Women often framed their argument for political inclusion around the idea they would bring something specific to the public sphere based on their gender.
Members of the Woman's Christian Temperance Union (WCTU) march in Washington DC in 1909.
Members of the Woman's Christian Temperance Union (WCTU) march in Washington DC in 1909.

This is day two of the Nerdland Scholar Challenge. Not signed up? Get started here.

From the beginning of women advocating for political involvement, there’s been the assumption that they will bring something specific to the public sphere as a result of their womanhood.

In fact, women often framed their argument for political inclusion by making exactly that argument. It was the reasoning behind two key campaigns by women in the late 1800s: temperance and suffrage.

In both of these campaigns, women often framed their demands by stating that as women – and specifically, as mothers -- they had a particular perspective on issues that needed to be heard and included.

Frances E. Willard was the first secretary of the Woman’s Christian Temperance Union, the leading temperance organization.

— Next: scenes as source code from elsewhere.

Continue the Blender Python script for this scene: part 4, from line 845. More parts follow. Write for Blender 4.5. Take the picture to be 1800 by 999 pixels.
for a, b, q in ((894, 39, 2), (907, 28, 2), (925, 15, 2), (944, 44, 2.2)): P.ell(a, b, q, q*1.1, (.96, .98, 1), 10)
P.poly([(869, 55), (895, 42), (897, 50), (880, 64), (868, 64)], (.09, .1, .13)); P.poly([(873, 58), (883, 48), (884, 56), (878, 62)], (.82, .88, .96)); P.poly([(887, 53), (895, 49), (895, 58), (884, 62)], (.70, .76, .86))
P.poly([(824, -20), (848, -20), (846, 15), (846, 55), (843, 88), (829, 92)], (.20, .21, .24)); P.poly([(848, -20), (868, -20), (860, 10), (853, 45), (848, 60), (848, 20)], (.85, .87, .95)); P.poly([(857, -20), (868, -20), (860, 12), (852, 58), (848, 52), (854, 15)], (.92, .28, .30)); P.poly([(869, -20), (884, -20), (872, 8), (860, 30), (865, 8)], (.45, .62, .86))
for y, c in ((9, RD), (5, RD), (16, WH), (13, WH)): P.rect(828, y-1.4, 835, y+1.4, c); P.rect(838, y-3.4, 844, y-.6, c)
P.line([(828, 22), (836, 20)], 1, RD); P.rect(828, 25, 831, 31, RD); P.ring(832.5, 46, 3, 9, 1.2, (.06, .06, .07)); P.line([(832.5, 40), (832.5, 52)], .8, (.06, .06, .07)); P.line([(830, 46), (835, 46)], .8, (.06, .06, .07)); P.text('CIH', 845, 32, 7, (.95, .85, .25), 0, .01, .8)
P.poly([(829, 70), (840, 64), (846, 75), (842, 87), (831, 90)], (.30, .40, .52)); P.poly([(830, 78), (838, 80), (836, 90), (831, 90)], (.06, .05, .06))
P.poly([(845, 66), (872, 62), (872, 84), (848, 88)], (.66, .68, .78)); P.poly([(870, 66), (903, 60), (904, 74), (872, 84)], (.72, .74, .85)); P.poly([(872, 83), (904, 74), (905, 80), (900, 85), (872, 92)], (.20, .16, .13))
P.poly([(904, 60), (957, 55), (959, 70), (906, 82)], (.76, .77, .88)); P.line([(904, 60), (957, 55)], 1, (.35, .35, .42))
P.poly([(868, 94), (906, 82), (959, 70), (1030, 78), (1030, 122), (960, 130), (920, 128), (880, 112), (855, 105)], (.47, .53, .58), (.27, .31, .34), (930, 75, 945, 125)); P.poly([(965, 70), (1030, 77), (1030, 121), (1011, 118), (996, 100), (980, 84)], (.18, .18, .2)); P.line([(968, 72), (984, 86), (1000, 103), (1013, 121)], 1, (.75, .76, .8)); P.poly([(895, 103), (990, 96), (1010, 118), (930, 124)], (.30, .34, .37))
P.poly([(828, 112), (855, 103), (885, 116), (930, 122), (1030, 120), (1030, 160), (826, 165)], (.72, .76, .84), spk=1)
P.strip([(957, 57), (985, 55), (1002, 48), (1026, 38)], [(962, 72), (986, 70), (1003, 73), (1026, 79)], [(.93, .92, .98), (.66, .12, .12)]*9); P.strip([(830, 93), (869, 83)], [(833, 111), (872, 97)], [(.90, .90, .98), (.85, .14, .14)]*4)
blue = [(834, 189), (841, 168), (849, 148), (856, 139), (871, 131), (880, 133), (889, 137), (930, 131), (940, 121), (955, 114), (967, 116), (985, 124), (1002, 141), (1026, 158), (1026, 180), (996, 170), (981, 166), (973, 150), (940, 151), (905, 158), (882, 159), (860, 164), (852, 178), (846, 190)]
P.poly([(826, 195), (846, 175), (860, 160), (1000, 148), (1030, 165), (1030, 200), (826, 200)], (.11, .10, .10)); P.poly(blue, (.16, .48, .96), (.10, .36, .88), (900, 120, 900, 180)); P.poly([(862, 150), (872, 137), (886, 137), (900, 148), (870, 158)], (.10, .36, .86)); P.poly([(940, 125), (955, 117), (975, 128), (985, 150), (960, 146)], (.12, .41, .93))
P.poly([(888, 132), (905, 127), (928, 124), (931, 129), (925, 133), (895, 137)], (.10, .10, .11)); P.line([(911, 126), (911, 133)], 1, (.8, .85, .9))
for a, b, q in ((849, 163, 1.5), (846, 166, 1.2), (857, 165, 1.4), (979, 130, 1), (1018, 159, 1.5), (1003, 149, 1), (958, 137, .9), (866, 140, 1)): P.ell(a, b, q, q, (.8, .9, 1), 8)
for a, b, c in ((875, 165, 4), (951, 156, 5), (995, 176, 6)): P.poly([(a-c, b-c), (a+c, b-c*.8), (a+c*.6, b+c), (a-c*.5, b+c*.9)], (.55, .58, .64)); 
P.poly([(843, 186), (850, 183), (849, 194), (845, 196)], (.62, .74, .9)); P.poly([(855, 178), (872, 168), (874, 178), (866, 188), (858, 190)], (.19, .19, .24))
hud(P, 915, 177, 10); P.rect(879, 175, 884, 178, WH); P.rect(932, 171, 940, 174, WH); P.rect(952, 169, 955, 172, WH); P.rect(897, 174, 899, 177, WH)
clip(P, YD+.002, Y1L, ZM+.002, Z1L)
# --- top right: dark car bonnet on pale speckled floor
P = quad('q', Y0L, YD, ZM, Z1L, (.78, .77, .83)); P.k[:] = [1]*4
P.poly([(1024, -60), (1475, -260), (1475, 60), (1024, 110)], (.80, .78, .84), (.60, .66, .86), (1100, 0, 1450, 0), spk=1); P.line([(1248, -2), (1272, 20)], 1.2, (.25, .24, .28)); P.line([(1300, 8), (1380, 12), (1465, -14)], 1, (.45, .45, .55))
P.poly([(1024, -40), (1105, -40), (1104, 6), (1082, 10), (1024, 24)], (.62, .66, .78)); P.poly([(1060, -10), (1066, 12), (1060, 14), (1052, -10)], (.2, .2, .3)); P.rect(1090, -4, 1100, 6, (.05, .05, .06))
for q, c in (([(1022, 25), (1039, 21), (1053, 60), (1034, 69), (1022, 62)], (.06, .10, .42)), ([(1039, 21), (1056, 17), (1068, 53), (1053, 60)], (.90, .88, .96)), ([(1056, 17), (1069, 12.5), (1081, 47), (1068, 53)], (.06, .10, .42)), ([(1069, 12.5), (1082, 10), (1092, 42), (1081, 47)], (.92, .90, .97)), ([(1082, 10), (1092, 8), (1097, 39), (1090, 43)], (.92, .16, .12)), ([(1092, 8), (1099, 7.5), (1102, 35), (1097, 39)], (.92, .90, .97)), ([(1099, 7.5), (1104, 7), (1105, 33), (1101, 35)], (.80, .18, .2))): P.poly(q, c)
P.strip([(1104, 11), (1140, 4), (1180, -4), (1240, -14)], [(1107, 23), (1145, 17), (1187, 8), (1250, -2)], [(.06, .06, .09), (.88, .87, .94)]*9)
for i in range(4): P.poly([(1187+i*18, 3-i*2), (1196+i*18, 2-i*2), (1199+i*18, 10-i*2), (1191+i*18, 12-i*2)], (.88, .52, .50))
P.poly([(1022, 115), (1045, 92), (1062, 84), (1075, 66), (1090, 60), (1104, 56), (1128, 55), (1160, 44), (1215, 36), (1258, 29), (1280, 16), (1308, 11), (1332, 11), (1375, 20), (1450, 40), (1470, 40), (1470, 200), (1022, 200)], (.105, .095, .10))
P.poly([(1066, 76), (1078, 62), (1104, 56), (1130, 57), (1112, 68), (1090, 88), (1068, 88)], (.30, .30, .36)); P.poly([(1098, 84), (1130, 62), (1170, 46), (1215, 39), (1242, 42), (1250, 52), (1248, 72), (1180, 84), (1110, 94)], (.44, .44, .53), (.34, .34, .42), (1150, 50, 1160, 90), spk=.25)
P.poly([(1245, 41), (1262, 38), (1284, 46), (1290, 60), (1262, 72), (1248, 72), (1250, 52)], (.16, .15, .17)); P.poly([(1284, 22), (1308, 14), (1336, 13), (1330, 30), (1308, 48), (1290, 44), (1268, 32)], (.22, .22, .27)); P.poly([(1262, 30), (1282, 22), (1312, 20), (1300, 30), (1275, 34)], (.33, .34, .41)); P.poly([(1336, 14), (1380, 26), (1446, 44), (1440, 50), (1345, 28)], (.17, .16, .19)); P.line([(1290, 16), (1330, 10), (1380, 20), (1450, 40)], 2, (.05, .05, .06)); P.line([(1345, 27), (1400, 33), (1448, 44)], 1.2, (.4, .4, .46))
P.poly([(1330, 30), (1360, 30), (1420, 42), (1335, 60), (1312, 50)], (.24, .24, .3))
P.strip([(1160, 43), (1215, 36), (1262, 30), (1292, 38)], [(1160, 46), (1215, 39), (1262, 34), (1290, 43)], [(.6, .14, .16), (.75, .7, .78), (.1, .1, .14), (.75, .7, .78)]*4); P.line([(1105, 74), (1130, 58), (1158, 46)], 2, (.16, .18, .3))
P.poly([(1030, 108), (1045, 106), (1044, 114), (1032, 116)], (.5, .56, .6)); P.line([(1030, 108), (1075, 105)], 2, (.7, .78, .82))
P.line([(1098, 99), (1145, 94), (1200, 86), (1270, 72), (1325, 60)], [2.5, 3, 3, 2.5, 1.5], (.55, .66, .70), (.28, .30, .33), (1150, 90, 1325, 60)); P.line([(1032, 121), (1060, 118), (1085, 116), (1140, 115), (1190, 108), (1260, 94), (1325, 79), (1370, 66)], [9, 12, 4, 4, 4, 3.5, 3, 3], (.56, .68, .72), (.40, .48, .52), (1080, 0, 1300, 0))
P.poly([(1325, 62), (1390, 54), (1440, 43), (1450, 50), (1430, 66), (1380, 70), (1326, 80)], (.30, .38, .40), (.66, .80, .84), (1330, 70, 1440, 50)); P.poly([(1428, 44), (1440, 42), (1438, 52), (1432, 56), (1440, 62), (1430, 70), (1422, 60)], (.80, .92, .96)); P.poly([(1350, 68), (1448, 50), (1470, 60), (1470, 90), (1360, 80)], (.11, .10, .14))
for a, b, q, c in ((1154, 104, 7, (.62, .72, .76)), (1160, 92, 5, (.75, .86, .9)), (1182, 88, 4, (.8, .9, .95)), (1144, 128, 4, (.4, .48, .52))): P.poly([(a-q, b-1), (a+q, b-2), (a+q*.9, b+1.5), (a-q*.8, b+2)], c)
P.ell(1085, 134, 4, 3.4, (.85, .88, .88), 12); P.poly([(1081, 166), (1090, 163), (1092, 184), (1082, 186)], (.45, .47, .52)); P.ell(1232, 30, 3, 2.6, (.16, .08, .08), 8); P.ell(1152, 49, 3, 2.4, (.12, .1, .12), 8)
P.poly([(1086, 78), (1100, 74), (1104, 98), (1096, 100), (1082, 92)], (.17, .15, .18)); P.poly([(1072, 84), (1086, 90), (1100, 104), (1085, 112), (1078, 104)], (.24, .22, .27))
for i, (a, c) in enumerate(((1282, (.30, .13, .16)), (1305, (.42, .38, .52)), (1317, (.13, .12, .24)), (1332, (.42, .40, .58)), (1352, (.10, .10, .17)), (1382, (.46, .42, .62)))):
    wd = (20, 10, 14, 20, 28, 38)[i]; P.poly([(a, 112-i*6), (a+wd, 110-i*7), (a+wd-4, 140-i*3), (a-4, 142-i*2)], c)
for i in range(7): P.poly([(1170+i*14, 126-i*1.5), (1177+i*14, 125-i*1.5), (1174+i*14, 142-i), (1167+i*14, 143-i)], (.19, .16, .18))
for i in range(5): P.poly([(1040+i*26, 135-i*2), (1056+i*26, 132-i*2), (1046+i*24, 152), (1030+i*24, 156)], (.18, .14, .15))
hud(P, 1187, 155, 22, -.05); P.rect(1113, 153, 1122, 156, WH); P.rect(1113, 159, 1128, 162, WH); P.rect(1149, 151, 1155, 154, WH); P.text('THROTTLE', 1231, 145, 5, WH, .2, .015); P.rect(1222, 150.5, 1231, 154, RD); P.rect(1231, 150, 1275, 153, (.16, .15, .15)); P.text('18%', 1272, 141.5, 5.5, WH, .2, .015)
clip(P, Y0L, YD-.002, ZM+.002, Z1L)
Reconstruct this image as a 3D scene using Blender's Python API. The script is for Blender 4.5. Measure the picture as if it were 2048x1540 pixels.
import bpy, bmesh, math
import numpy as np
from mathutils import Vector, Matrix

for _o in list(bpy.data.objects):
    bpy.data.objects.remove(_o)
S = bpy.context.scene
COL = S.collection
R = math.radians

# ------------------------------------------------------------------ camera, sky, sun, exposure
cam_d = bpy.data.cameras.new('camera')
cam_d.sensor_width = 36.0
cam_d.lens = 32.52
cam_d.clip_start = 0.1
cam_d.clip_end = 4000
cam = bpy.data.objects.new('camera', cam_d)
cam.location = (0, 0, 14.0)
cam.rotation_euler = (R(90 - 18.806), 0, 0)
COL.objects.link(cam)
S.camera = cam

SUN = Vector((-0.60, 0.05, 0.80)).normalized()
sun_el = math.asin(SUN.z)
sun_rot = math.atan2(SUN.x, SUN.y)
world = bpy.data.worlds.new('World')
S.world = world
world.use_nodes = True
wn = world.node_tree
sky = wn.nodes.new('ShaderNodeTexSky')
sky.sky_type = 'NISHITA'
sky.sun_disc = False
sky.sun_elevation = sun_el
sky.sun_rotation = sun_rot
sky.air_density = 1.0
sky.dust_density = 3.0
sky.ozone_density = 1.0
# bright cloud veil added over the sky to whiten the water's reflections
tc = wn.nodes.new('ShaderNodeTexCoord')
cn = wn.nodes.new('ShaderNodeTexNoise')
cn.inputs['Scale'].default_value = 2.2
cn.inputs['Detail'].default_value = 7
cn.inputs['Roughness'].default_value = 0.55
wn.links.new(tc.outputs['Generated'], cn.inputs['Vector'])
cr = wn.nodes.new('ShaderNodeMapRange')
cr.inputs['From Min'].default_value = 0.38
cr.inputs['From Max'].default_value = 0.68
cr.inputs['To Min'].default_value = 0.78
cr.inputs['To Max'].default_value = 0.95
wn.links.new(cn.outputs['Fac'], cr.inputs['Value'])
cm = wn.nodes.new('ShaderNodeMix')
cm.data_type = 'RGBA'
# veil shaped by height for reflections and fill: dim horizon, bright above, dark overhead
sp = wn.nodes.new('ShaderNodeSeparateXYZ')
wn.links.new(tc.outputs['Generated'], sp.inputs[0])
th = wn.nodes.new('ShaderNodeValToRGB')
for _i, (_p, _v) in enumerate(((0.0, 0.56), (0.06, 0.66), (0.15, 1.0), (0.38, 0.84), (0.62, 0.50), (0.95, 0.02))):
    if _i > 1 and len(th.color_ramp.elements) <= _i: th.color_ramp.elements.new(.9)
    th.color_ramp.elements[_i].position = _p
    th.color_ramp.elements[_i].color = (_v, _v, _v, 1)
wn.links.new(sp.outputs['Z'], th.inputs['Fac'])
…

Assignment: Read the two excerpts below. The first is from Willard's 1874 speech, “Everybody’s War”:

“Remember it is simply a matter of fact that from the rum shops every year in America sixty thousand of our citizens reel out into eternity and taste a drunkards’ death. There are half a million steady drinkers, behind this a million moderate drinkers, behind them two million occasional drinkers, behind them all little boys go tramp, tramp, tramp to a drunkard’s tomb; And remember these unfurling ranks, for they are always full you know, must be recruited from somebody’s cradle, from somebody’s fireside, perhaps your own, no matter how stately or proud that home may be.

Some ladies say to me with all sobriety… “I wish the best in the world for your grand cause – I hope it will succeed but then I have no boys.” Perhaps you have daughters – if you have not somebody has and somebody has boys. If you have daughters and not sons try to fathom the unfathomable lessons of these words: ‘A drunkard’s wife.’

There is a war about this in America, a war of mothers and daughters, sisters and wives.”

In 1876, Willard developed the slogan “home protection” to promote suffrage and the temperance movement. Below is an excerpt from her October 5, 1876 speech, “Home Protection”:

“In our argument it has been claimed that by the changeless instincts of her nature and through the most sacred relationships of which that nature has been rendered capable, God has indicated Woman, who is the born conservator of home, to be the Nemesis of Home’s arch enemy, King Alcohol. And further, that in a Republic, this power of hers may be most effectively exercised, by giving her a voice in the decision by which the rum-shop door shall be opened or closed beside her home.”

Women argued for their right to vote, and hence their citizenship, by making the case that they would bring a needed perspective to politics that would better the nation.